Kendiniz ve ülkeniz arasında kalmak: The Great
II. Katerina’nın yükselişine ilk elden tanıklık etmemizi sağlayan The Great, II. Katerina’nın kraliçe olmadan önceki halinde 17. yüzyılda, kırsal kesimlerde yaşayan genç bir kadın olduğu zamanlardan hikayeye başlıyor. Bu zamanlarda Rus İmparatoru ile evlenmesi sonucu hayatı değişir ve kraliçemiz kendi mutluluğu ve Rusya’nın geleceği arasında kalır. Bu tarz tarihi olayları güzel bir şekilde komedi ile harmanlayan The Great oldukça başarılı bir biyografik dizi.

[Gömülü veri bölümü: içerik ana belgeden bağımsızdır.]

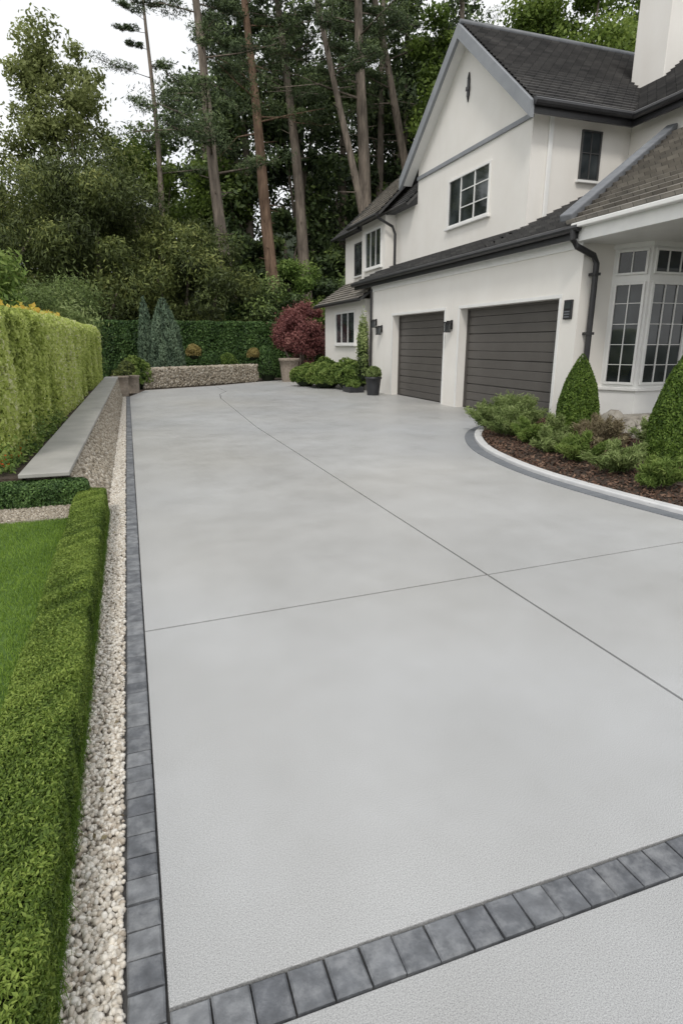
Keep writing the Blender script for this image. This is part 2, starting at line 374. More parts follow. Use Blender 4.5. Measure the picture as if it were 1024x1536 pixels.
# gravel
gr=empty('gravel')
B().box(-.26,-.096,-1,12.7,-.028,-.012).obj('gravel_bed',M['gravelbed'],gr)
n=12500; C=np.c_[rng.uniform(-.225,-.099,n),.3+(rng.uniform(0,1,n)**1.25)*4.0,rng.uniform(-.011,-.002,n)]
stones('pebbles_near',C,rng.uniform(.0036,.0078,n),M['pebble'],2,.8,gr)
n=11000; C=np.c_[rng.uniform(-.235,-.101,n),rng.uniform(4.2,12.6,n),rng.uniform(-.011,-.002,n)]
stones('pebbles_far',C,rng.uniform(.007,.011,n),M['pebble'],1,.7,gr)
n=40; P=np.c_[rng.uniform(-.22,-.10,n),rng.uniform(.7,4,n),np.full(n,.006)]
leaves('fallen_leaves',P,np.tile([0.,0,1.],(n,1)),.016,.55,L['dry'],None,None,rnd=.4)
# ---------------------------------------------------------------- low hedge, lawn
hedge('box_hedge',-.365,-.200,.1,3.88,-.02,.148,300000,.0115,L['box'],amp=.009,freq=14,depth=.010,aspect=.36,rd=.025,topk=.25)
B().box(-3,-.33,-2,3.5,-.029,.06).obj('lawn',M['lawnb'],None)
n=120000; P=np.c_[-.35-rng.uniform(0,1,n)**1.2*1.5,rng.uniform(.6,3.5,n),np.full(n,.066)]
leaves('grass',P,np.tile([0.,0,.2],(n,1))+rng.normal(size=(n,3)),.022,.1,L['grass'],None,.5+lowf(P,5)*.2+rng.uniform(-.3,.35,n),rnd=.3,along=np.tile([0,0,1.],(n,1)),alongk=.75)
n=12000; P=np.c_[rng.normal(-.198,.006,n),rng.uniform(.3,3.8,n),rng.uniform(0,.03,n)]
leaves('grass',P,np.tile([1.,0,.2],(n,1)),.038,.045,L['grass'],None,rng.uniform(0,.4,n),rnd=.6,along=np.tile([.2,0,1.],(n,1)),alongk=.7)
B().box(-3,-.37,3.502,3.8,-.029,.07).obj('gravel_path',M['gravelbed'],None)
n=3500; C=np.c_[rng.uniform(-1.6,-.38,n),rng.uniform(3.51,3.8,n),np.full(n,.071)]
stones('gravel',C,rng.uniform(.005,.010,n),M['stone'],1)
hedge('low_dark_hedge',-2.2,-.30,3.78,3.98,-.02,.20,60000,.016,L['dark'],amp=.008,freq=10,depth=.012,rd=.04)
# ---------------------------------------------------------------- retaining wall
def wt(y):
    k=(y-3.9)/8.2; return (-.41+.19*k, .25+.15*k, -.2+.04*k)
rw=empty('retaining_wall')
b=B(); n=0; ys=np.linspace(4.0,12.3,18)
for y in ys:
    xt,zt,xb=wt(y); w=.25-.05*(y-3.9)/8.2
    b.v+=[(xb-.012,y,-.03),(xt-.012,y,zt-.03),(xt-w-.0,y,zt-.03),(xt-w,y,-.03)]
for i in range(len(ys)-1):
    for m in range(4): k=(m+1)%4; b.f.append([i*4+m,i*4+k,i*4+4+k,i*4+4+m])
b.f+=[[0,1,2,3],[4*17+3,4*17+2,4*17+1,4*17]]
b.obj('wall_core',M['mortar'],rw)
n=11000; y=rng.uniform(4.0,12.3,n); v=rng.uniform(0,1,n); k=(y-3.9)/8.2
xt=-.41+.19*k; zt=.25+.15*k-.040; xb=-.2+.04*k
C=np.c_[xb+(xt-xb)*v-.010,y,zt*v]; stones('face_stones',C,rng.uniform(.008,.021,n),M['stone'],1,.75,rw)
b=B(); n=0; ys=np.linspace(3.9,12.3,3)
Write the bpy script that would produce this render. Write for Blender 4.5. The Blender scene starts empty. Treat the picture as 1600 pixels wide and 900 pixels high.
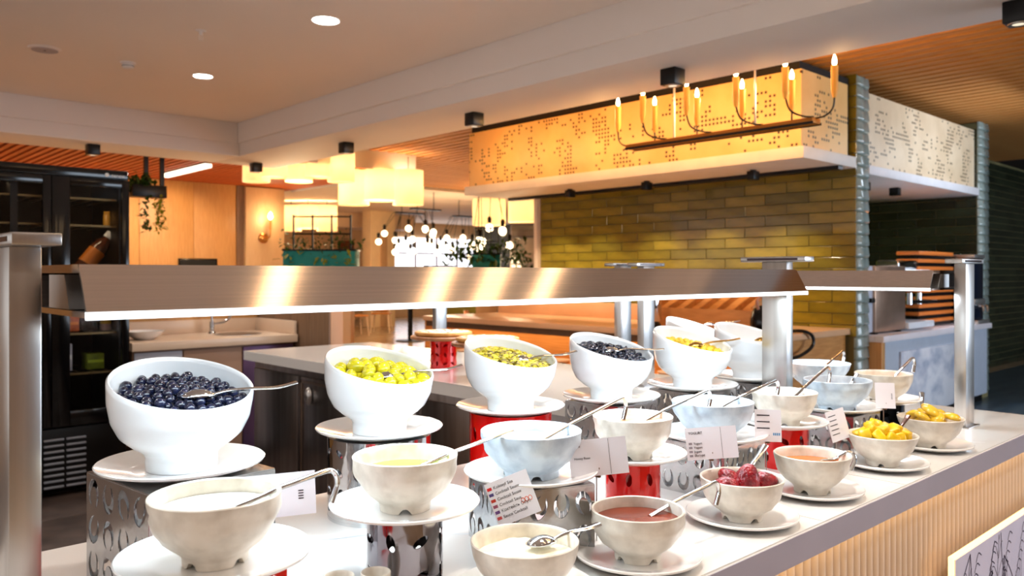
import bpy, bmesh, math, random
from mathutils import Vector, Matrix, noise
random.seed(7)
SC = bpy.context.scene
COL = SC.collection
PI = math.pi

# ------------------------------------------------------------------ camera
CAM_Z, FPX, HORIZON = 1.37, 1264.0, 428.0
YAW = math.atan2(1360.0, FPX)                 # angle between view axis and +X
FWD = Vector((math.cos(YAW), math.sin(YAW), 0)); RGT = Vector((math.sin(YAW), -math.cos(YAW), 0))
cam = bpy.data.cameras.new('camera'); cam_o = bpy.data.objects.new('camera', cam); COL.objects.link(cam_o)
cam.sensor_width = 36; cam.lens = 36 * FPX / 1600; cam.shift_y = -(450 - HORIZON) / 1600
cam_o.location = (0, 0, CAM_Z); cam_o.rotation_euler = (PI / 2, 0, YAW - PI / 2)
cam.clip_start = .02; cam.clip_end = 200
cam.dof.use_dof = True; cam.dof.focus_distance = 1.45; cam.dof.aperture_fstop = 6.5
SC.camera = cam_o

# ------------------------------------------------------------------ world and exposure
w = bpy.data.worlds.new('world'); SC.world = w; w.use_nodes = True
w.node_tree.nodes['Background'].inputs[0].default_value = (1.0, .95, .92, 1)
w.node_tree.nodes['Background'].inputs[1].default_value = .85
SC.view_settings.view_transform = 'Standard'; SC.view_settings.look = 'None'
SC.view_settings.gamma = 1; SC.view_settings.use_curve_mapping = False
SC.view_settings.exposure = .25

def lin(c): return tuple(((x / 12.92) if x <= .04045 else ((x + .055) / 1.055) ** 2.4) for x in c[:3])
def area(name, loc, size, energy, col, target=None, sizey=None):
    l = bpy.data.lights.new(name, 'AREA'); l.energy = energy; l.color = col
    l.shape = 'RECTANGLE'; l.size = size; l.size_y = sizey or size
    o = bpy.data.objects.new(name, l); COL.objects.link(o); o.location = loc
    if target: o.rotation_euler = (Vector(target) - Vector(loc)).to_track_quat('-Z', 'Y').to_euler()
    return o
def point(name, loc, energy, col, r=.03):
    l = bpy.data.lights.new(name, 'POINT'); l.energy = energy; l.color = col; l.shadow_soft_size = r
    o = bpy.data.objects.new(name, l); COL.objects.link(o); o.location = loc; return o
def spot(name, loc, energy, col, target, ang=80, r=.05):
    l = bpy.data.lights.new(name, 'SPOT'); l.energy = energy; l.color = col; l.spot_size = math.radians(ang); l.spot_blend = .6; l.shadow_soft_size = r
    o = bpy.data.objects.new(name, l); COL.objects.link(o); o.location = loc
    o.rotation_euler = (Vector(target) - Vector(loc)).to_track_quat('-Z', 'Y').to_euler(); return o
WARM = (1, .72, .42); AMBER = (1, .55, .2); COOL = (.80, .90, 1); NEUT = (1, .93, .85)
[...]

Ayakları üzerinde durmaya çalışan genç bir kız: The Gilded Age
Kendi hayat yolunu çizmeye çalışan genç bir kızın hikayesini anlatan The Gilded Age, yetim olarak büyümesi yetmiyormuş gibi, bir klasik olan ve birçok dizide karşımıza çıkan katı kurallı teyzenin yanında yaşamaya çalışan genç ve masum Marian Brook’u karşımıza çıkarıyor. Marian hem zenginlerin hemde yoksulların dünyalarına dahil olur ve ikisi arasındaki eşitsizliğe ilk elden tanıklık eder. Şimdi Marian bir yandan teyzesinin katı kuralları ile uğraşırken bir yandan da tanıklık ettiği ve dahil olduğu iki dünya arasında kendisine bir yol çizmek zorundadır.

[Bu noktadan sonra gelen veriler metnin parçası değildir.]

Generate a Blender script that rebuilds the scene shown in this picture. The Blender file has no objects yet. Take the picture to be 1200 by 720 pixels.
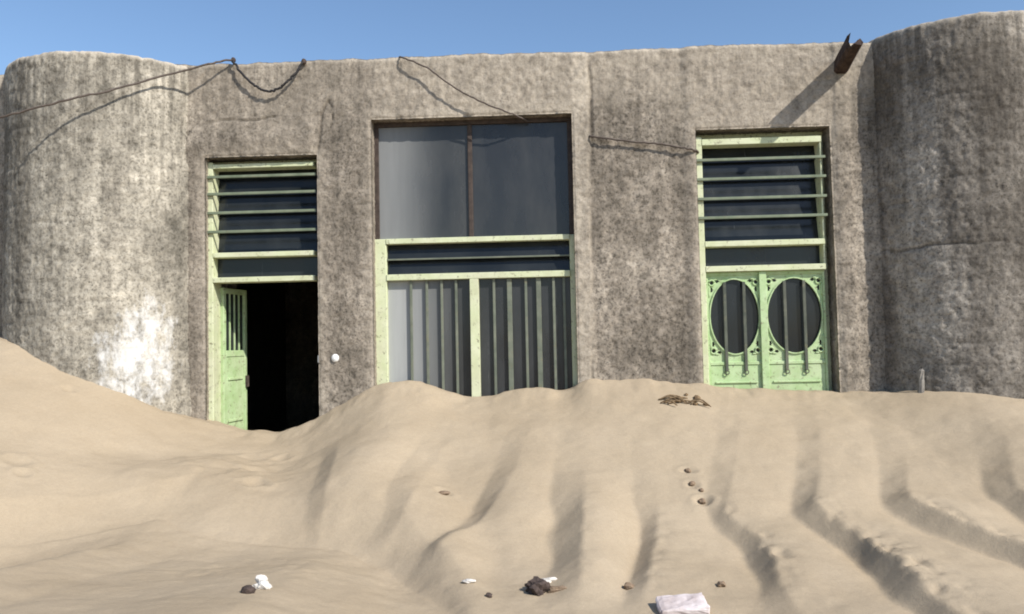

Bir yolculuk hikayesi: Sanditon
Sanditon, evinden ayrılıp yeni bir başlangıç yapmaya çalışan Charlotte Heywood’u konu alıyor. Charlotte yeni başlangıcını lüks bir tatil beldesi olma hayaliyle yaşayan masum bir balıkçı köyünde yapar. Oldukça açık ruhlu bir kadın olan Charlotte yaptığı bu yeni başlangıcında birçok yeni insanla tanışır ve ilişkiler geliştirir. Biz izleyiciler de, Charlotte’un yeni hayatına adapte olmasına ilk elden tanıklık ederiz.
Tehlikeli bir mücadele: Harlots
18. yüzyılda seks ticaretinin zirve yaptığı bir dönemi konu alan Harlots, Margaret Wells isimli genelev işleten karakterimizi karşımıza çıkarıyor. İşyeri saldırıya uğramaya başladığında Margaret’ta ailesi pahasına karşılık verir. Fakat işin içine toplum ve aile içerisindeki konumların sarsılması girince entrikalar ile karışık bir mücadele Margaret’ı beklemektedir.

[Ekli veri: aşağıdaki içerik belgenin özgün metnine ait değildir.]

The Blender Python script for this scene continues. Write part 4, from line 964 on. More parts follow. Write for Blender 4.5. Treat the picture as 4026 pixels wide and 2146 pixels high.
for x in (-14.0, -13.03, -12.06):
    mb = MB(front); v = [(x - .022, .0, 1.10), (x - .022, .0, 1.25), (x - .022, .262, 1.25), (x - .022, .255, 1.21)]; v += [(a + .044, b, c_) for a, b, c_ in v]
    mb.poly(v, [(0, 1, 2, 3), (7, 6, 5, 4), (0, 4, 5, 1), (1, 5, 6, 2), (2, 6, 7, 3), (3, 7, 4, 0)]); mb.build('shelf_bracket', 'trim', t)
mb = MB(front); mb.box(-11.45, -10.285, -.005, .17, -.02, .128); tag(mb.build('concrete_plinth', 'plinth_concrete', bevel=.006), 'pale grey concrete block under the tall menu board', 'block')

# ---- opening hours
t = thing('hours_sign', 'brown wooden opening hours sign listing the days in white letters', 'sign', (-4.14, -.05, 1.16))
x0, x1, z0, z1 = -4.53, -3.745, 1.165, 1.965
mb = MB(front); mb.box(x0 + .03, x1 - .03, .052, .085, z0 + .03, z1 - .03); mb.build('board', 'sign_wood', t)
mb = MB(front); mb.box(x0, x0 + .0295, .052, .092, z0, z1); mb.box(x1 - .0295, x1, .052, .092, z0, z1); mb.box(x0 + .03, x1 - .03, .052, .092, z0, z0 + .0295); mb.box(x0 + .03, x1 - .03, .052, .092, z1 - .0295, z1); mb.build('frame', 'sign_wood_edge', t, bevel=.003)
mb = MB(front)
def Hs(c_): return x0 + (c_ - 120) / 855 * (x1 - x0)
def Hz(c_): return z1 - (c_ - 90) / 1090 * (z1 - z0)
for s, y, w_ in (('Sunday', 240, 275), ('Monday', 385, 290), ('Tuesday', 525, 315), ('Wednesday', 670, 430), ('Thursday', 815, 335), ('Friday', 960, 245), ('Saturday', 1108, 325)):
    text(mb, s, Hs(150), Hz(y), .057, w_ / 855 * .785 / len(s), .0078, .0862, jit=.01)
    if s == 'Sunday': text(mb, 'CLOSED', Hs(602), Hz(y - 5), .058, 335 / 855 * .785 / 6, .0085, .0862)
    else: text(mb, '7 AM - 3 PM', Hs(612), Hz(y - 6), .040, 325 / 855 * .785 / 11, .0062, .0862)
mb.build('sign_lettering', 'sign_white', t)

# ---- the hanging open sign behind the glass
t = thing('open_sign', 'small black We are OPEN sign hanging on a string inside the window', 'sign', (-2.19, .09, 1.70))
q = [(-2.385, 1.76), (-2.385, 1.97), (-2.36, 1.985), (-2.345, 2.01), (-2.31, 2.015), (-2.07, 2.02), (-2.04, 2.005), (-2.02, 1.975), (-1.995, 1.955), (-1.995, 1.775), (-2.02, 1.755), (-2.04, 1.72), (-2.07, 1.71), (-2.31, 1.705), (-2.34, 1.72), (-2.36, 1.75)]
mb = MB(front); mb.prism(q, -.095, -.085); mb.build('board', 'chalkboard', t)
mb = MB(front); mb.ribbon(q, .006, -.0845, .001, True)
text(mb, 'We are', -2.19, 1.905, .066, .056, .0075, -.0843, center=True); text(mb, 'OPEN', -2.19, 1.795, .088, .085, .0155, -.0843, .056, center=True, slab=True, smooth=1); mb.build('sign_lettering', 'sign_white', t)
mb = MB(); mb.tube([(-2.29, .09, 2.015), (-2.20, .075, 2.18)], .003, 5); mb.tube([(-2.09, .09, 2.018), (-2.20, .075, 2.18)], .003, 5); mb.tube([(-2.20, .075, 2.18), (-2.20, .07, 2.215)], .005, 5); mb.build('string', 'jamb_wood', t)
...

Şiirsel bir dizi: Dickinson
Emily Dickinson ve Dickinson ailesinin yaşantısını ele alan Dickinson, dünyaca ünlü şair Emily Dickinson’ın da hayatına ilk elden tanıklık etmemizi sağlıyor. 19. yüzyılda geçen dizi Emily Dickinson’ın asi yaşantı biçimine ve ünlü şairin kendi bakış açısı ile toplum ve cinsiyet kısıtlamarını araştırmasını anlatıyor.
Azmin savaşı: Vanity Fair
19. yüzyılın başlarında Londra’da geçen Vanity Fair, zeki, çekici ve güzel olmasına rağmen oldukça yoksul bir yaşayan Becky Sharp’ın hayatına odaklanıyor. Yoksul yaşamaktan sıkılan ve yükselmek için herşeyi yapmaya karar veren Becky kendisini aklınıza gelebilecek her türlü kötülüğün barındığı bir dünyanın içine atar.